エアビーアンドビー(Airbnb Japan)は、広域連携DMO(観光地域づくり法人)の長野県観光機構と、県内の観光や体験を推進するパートナーシップを締結した。両者は、ポストコロナを見据え、地域コミュニティとの連携強化を通じた関係人口の創出や新しい観光価値の創造に取り組む。
長野県観光機構理事長の野原莞爾氏は発表会見で「ライフスタイルの変化によって、観光に求める価値観も変化している。
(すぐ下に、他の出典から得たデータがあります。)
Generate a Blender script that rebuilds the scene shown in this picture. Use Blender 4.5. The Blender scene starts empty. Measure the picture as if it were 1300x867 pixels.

これからの観光は量から質、非日常から日常や共感が求められ、観光地でなかったところも観光の価値を持つようになる」と話し、暮らすように旅をするスタイルが新たな地域との関係性を創出していくとの考えを示した。
長野県観光機構は、特にジェネレーションZやミレニアル世代などの若者層に焦点を当て、地域との関係性を持つことで、特定の観光地や観光イベントに頼らない持続的な集客を目指したい考えだ。
エアビーアンドビーが地域創生事業として地方自治体や観光団体と提携するのは長野県観光機構が5件目。同社代表の田邉泰之氏は「アフターコロナでは、人とのつながりを求める旅のニーズが高まる。地元ホストとのコミュニティづくりを支援し、ゲストがその人に会いに行きたくなるような関係性をつくっていきたい」と意欲を示した。
パートナーシップでは、まず辰野町を含む伊那谷エリアと須坂市峰の原高原で取り組みを進め、 今後さらに対象エリアを拡大していく計画。
具体的には、エアビー公式サイト内に長野県の特設ページを開設。連携記念のウェビナーを開催するほか、同社フェイスブック上で地元ホストのコミュニティを形成し、地域内の横のつながりを強化していく。
さらに、伊那谷エリアでは地域課題となっている空き家再生やまちづくりに、また須坂市ではペンションの再生などにも共同で取り組み、都市部からのワーケーションや長期滞在の需要取り込みを進めていく考え。
このほか、田邉氏は同社が提供している「体験」サービスについても言及し、地域体験は関係人口の創出につながることから「今後、地域の課題解決につながるような『体験』コンテンツの開拓も進めていきたい」と明かした。
長野県観光機構によると、辰野町などではコロナ以前から、新しいライフスタイルを求める若者の移住が増え、コロナ禍でその傾向は強まっているという。
また、辰野町のエアビーホスト「古民家ゆいまーる」の矢ヶ崎夫妻は、「何度も訪れてくれる若いゲストも増えてきた。古民家を拠点に長野県内をめぐる旅を楽しむリピーターも多い」と新しい旅の傾向を指摘。「今後は、飯田線沿いのエアビーホストと連携し、『いきつけの田舎』のようなエリアをつくっていければ」と話した。
一方、エアビーでは、コロナ禍でリモートワークなど柔軟なライフスタイルを求めるニーズが世界的に高まっていることから、日本だけでなくグローバルで地域コミュニティーや地域の観光事業者との関係を強化しているところだ。